# Required work
The entries below contain a line with "Model this scene" and a line with "R = math.radians". Retype exactly everything from the first down to the second, both included, and nothing else.

# Records for this exercise
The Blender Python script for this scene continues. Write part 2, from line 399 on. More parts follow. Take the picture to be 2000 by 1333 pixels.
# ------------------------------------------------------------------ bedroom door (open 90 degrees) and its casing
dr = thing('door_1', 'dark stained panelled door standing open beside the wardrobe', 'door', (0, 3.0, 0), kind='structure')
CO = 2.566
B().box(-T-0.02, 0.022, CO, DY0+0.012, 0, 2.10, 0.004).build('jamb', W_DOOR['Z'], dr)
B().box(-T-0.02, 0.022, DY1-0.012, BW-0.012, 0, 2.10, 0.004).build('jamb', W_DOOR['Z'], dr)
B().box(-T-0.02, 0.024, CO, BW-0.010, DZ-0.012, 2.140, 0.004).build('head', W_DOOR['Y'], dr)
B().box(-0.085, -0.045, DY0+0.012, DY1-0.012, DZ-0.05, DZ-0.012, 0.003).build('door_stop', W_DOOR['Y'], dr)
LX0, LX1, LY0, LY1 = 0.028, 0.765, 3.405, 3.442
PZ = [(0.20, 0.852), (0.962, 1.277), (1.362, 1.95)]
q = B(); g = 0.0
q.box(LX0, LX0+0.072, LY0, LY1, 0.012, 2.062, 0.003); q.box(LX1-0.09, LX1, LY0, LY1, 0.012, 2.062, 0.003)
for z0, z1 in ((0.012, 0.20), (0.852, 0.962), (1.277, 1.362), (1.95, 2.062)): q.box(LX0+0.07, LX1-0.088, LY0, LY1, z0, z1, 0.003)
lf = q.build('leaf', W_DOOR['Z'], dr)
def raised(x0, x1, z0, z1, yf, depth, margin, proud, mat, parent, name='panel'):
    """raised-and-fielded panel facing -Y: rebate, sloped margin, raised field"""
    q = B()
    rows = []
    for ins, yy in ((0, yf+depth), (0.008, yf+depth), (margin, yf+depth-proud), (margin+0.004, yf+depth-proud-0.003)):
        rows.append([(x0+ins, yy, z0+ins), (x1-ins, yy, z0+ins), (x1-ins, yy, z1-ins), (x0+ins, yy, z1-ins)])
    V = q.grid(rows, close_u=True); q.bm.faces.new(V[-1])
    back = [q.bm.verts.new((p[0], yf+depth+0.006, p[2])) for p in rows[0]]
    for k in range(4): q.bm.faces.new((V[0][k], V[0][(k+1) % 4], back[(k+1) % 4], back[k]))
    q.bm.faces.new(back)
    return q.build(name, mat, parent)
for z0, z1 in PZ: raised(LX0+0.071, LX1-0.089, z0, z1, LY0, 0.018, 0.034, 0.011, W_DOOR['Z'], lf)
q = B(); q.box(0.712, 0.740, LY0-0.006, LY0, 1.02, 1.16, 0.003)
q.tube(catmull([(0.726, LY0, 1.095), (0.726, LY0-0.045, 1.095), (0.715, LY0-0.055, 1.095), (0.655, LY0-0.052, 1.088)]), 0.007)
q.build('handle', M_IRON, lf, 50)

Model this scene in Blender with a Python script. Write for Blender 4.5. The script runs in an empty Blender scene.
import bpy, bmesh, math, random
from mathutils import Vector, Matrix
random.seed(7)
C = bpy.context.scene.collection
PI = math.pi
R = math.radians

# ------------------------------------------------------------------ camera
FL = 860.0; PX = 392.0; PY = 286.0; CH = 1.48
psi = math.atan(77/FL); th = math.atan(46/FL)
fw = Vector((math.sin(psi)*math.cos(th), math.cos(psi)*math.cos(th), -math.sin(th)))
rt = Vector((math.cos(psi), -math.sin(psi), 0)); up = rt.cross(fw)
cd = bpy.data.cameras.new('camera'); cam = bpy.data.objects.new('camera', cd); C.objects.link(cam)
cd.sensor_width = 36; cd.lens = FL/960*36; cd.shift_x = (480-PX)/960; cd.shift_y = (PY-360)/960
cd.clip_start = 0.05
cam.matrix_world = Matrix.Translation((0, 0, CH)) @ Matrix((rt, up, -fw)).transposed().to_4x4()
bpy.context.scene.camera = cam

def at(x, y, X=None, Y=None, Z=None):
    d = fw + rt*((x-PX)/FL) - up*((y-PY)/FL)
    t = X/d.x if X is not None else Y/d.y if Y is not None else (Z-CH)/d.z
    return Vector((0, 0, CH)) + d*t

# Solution
Model this scene in Blender with a Python script. Write for Blender 4.5. The script runs in an empty Blender scene.
import bpy, bmesh, math, random
from mathutils import Vector, Matrix
random.seed(7)
C = bpy.context.scene.collection
PI = math.pi
R = math.radians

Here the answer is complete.